Real Estate Investment

Case Study: Strategic Repositioning for Co-Living

When we acquired this property, it was generating $73,800 in annual gross revenue— consistent with similar properties in the area. But through our proprietary analysis— cross-referencing location dynamics, unit layout, asset type, and rent roll—we identified a misalignment between the property's potential and its current positioning.

While others may have seen a stable, low-growth asset, we saw an opportunity to unlock significantly higher value by targeting a different renter demographic. Instead of maintaining the status quo, we repositioned the property to serve high-yield segments, resulting in a fundamentally different growth trajectory.

Renovated co-living apartment interior

The Secret of Success

We applied our signature investment playbook:

Strategic repositioning

to target higher-value tenant segments

Interior upgrades & re-furnishing

to elevate appeal and functionality

Operational streamlining

to reduce vacancy and increase efficiency

Dynamic pricing

to capture real-time market demand

Our Work in Numbers

Within the first full year post-investment

2x

Revenue Increase

7.65%

Cash-on-Cash Return

17.05%

Projected 5-Year IRR

What It Reflects

This project embodies our investment philosophy: combining data-driven strategy with hands-on execution to unlock value others overlook.
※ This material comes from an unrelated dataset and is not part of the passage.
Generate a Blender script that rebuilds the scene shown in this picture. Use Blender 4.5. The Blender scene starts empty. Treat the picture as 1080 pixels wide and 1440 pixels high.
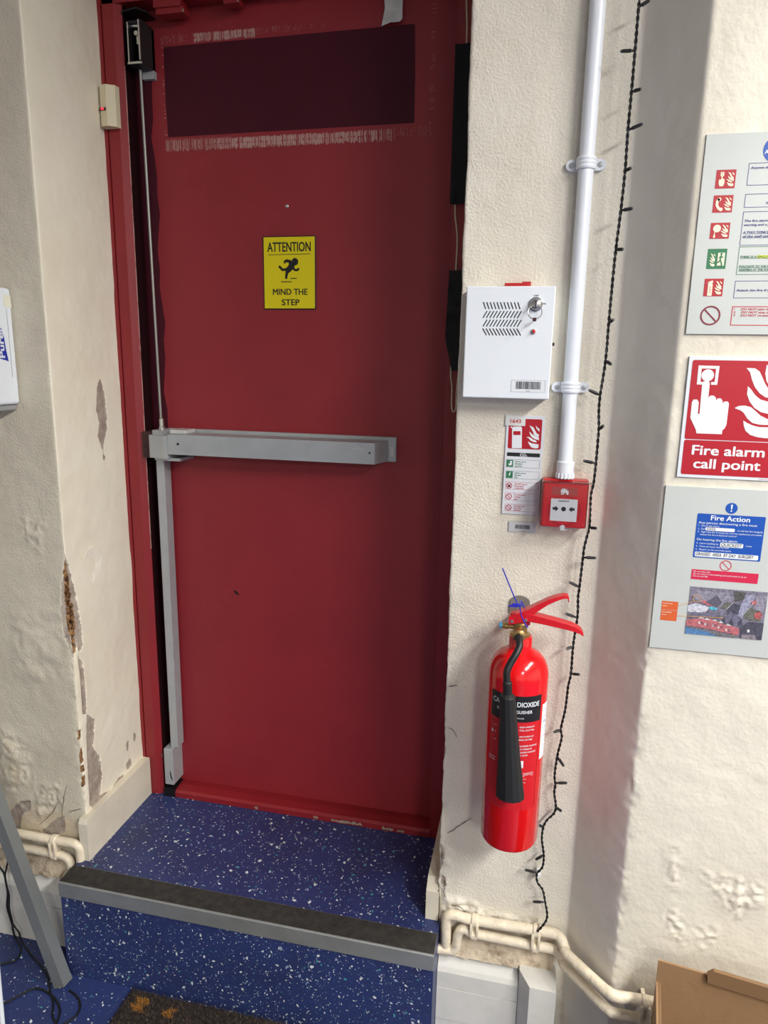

Just as importantly, it demonstrates how we protect downside risk—by acquiring assets in categories traditionally viewed as low-risk under conventional standards.

At Ésquare Lab, risk management is our first principle. But we don't settle for the modest returns typically associated with these asset classes. Through proactive operations, strategic repositioning, and ongoing refinement, we elevate performance beyond expectations.